Records with scene code:
START

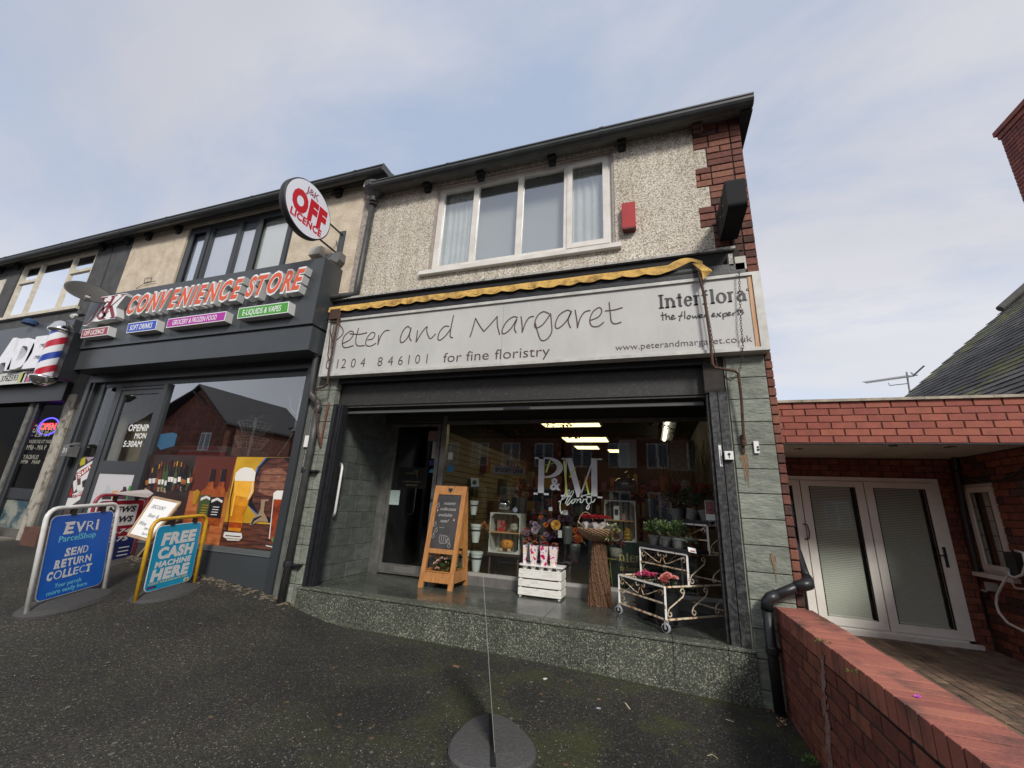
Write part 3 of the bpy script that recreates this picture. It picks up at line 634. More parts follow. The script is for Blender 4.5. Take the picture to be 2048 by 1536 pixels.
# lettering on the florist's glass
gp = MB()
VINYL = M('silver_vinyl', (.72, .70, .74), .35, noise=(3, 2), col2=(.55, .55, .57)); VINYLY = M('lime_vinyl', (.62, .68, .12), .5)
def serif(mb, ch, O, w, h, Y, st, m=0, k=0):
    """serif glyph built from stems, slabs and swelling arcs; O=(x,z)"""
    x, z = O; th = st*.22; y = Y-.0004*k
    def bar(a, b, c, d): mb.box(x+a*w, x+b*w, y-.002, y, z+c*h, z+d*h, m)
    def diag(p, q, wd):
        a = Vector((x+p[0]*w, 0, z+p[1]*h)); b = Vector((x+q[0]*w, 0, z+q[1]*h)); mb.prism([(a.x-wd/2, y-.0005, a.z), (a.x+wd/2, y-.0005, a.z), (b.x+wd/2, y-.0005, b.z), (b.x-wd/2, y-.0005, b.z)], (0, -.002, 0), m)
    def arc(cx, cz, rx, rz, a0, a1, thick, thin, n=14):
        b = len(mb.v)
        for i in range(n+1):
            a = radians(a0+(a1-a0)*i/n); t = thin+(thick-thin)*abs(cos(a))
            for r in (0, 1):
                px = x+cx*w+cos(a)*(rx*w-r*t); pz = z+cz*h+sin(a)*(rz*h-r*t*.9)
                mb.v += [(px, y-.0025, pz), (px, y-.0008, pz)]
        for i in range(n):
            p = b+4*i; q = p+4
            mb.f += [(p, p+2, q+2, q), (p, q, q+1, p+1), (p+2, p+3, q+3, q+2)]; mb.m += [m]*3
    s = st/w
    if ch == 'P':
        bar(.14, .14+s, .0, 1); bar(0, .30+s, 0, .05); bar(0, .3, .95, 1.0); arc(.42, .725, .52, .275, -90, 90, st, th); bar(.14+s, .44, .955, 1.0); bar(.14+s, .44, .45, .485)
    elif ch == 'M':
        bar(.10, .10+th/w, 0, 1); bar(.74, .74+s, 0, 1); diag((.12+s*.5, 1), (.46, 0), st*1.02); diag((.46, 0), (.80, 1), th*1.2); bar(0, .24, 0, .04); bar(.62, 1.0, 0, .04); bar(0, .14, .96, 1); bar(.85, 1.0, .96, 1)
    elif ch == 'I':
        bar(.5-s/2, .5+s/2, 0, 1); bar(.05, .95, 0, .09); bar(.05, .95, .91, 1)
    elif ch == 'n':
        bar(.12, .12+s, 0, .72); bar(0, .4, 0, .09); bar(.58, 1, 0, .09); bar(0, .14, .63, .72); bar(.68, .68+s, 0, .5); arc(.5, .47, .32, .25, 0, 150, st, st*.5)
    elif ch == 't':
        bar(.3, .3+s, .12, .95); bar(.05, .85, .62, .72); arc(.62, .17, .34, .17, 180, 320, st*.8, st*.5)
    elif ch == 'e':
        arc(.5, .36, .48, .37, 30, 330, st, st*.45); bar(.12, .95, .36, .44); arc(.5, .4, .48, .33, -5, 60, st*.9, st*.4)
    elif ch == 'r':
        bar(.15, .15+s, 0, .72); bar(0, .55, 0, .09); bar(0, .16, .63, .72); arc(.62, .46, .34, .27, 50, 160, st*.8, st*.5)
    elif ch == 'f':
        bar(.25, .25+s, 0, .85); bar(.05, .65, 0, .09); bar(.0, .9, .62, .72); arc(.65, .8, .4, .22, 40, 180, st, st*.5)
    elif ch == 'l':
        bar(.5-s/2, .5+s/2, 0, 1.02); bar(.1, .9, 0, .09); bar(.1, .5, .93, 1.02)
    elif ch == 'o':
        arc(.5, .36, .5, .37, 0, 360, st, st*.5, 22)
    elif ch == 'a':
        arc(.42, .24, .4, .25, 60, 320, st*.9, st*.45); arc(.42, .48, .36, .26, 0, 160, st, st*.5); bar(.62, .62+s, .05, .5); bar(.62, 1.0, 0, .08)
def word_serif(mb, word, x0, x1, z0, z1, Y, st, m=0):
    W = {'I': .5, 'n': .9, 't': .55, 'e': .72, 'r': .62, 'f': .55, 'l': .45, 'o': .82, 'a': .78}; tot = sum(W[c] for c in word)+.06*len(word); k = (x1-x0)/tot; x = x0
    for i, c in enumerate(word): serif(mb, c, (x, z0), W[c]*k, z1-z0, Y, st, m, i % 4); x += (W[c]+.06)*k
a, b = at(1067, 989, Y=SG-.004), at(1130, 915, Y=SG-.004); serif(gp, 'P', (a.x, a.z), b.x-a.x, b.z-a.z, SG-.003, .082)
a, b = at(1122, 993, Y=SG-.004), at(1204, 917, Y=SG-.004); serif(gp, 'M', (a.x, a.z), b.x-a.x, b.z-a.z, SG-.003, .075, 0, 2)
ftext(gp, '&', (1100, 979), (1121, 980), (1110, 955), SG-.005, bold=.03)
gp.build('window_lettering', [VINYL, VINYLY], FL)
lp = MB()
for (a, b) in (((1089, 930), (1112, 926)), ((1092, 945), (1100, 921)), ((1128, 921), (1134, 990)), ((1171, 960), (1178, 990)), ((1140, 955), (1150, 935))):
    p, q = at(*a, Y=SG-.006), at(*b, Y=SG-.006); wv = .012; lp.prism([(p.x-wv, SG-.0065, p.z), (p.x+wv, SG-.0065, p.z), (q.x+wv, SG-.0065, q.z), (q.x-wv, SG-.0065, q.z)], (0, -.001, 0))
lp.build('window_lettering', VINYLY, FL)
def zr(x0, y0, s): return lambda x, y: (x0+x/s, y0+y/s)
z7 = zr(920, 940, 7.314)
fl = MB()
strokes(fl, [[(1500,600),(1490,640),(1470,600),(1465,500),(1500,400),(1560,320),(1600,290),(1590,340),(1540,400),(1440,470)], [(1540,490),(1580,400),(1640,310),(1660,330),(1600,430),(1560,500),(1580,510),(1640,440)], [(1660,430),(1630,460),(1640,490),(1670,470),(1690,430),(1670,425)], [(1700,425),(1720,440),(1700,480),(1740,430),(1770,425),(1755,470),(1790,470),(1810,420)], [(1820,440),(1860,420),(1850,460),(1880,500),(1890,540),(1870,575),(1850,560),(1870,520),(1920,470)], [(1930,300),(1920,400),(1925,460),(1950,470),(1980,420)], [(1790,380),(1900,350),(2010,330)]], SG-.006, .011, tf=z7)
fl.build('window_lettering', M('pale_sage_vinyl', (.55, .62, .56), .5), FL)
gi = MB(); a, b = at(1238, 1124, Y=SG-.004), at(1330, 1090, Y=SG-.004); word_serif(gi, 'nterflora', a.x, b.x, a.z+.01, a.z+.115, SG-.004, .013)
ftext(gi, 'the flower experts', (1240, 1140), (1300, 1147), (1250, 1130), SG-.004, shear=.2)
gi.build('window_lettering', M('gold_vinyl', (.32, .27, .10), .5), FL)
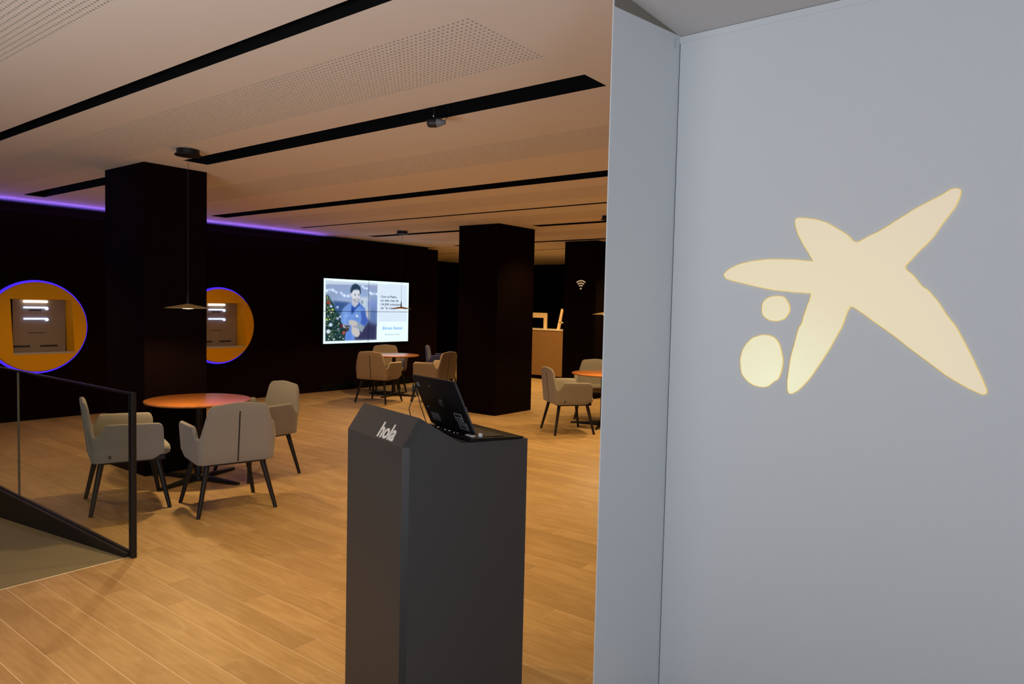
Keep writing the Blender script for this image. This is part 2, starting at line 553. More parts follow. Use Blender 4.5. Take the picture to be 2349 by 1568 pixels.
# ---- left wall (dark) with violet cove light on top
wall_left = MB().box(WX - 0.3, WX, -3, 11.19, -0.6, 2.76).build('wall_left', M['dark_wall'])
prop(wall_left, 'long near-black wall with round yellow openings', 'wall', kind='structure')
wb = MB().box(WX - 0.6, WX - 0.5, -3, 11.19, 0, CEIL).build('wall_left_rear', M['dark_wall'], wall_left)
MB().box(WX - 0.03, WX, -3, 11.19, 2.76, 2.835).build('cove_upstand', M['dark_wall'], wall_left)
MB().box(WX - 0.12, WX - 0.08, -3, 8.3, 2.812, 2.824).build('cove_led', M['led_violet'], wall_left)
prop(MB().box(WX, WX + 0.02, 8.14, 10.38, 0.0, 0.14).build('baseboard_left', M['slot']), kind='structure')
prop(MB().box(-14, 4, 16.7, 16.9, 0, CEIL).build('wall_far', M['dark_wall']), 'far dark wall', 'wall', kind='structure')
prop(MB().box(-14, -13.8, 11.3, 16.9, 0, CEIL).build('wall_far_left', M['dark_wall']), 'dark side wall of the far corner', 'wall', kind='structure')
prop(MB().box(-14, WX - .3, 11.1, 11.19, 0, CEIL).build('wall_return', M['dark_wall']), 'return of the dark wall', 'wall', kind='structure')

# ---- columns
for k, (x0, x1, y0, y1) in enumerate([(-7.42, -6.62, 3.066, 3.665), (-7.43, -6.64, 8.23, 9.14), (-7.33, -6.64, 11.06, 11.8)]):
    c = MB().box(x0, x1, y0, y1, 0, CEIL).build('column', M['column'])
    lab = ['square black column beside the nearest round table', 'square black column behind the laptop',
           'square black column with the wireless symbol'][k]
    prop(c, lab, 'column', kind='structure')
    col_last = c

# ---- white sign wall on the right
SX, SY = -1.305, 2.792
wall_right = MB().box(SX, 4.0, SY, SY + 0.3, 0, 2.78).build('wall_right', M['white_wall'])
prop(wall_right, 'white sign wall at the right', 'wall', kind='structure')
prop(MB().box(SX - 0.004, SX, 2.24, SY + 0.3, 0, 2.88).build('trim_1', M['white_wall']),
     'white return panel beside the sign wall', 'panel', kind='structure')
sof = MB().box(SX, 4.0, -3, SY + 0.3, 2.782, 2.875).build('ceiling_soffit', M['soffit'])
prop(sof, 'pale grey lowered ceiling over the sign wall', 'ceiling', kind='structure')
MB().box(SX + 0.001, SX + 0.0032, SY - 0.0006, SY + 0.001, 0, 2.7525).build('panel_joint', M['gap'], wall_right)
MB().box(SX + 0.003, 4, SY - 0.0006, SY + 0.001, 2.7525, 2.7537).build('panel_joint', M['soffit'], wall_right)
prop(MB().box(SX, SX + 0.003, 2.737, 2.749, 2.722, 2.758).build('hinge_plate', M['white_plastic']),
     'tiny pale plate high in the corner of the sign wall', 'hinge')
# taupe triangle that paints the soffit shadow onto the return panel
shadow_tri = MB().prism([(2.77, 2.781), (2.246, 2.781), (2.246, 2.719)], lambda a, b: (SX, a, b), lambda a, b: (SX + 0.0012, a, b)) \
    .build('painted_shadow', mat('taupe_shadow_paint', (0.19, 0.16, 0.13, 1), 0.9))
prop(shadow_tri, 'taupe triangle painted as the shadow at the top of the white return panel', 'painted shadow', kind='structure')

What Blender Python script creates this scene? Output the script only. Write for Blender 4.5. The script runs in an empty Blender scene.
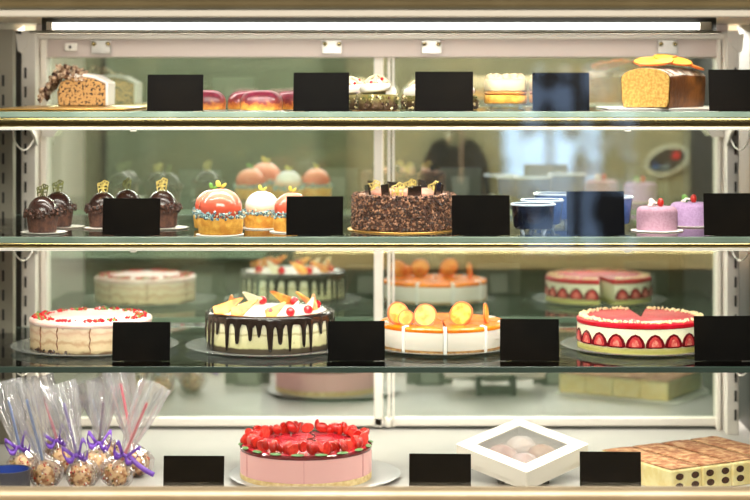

END

Extract every line containing the string "Blender" from the data above.

FULL RESPONSE:
Write part 3 of the bpy script that recreates this picture. It picks up at line 634. More parts follow. The script is for Blender 4.5. Take the picture to be 2048 by 1536 pixels.
Keep writing the Blender script for this image. This is part 2, starting at line 553. More parts follow. Use Blender 4.5. Take the picture to be 2349 by 1568 pixels.
What Blender Python script creates this scene? Output the script only. Write for Blender 4.5. The script runs in an empty Blender scene.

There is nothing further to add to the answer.